The conversation and storytelling are an intentional effort by the CIAA — led by its commissioner, Jacqie McWilliams — to be bold, even as thousands of tourists flock into uptown for the conference’s signature basketball tournament, one of Charlotte’s few remaining major sporting events that hasn’t relocated from Queen City over opposition to N.C. House Bill 2 (HB2).
As legislators in Raleigh, North Carolina, have yet to reach consensus on an HB2 repeal compromise, the CIAA beat goes on, with an open invitation to all.
“A lot of us sit here with great intention,” said Caple during the question-and-answer session. “Part of the challenge is the silence in our community. That silence is looked at as rejection.”
Candis Cox, a North Carolina resident and transgender advocate, expressed her feelings of being excluded. “Exclusion is difficult. I walk in with the trifecta: black, transgender and I’m a woman,” she said. “And, I’m tall,” she added.
“I walk into a room and I’m asking: Are people staring at me because I’m black? Because I’m college-educated? Because my skin is different? Because I’m a woman in a male-dominated world? Can I be just as empowering as the men? That is something I deal with day to day. Every day I wake up, I have to account for my blackness, femininity-ness and my transgender-ness.”

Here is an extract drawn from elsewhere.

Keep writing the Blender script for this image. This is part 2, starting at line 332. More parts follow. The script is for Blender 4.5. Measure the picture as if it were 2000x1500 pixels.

And, perhaps it’s exactly why this conversation is being had with only a handful of people in the room — in North Carolina. “The CIAA is saying, we want to have a transgender woman come and speak to us. We want people — all people — to know, regardless of HB2, you’re welcome here. We know as black people what that’s like. We know we’re one lifetime from a time when we were excluded because of legislation. But it wasn’t legislation that hurt us — it’s people. It’s business owners. That’s really what we’re talking about — about how we can make a change. We can do that — together.”
Added McWilliams: “There’s only two black female commissioners in the country. We need more people of color being a part of this great work that we do every day. I wish we could be natural and authentic. HB2 — as terrible as it looks — it’s opened up dialogue in ways we’ve never done.”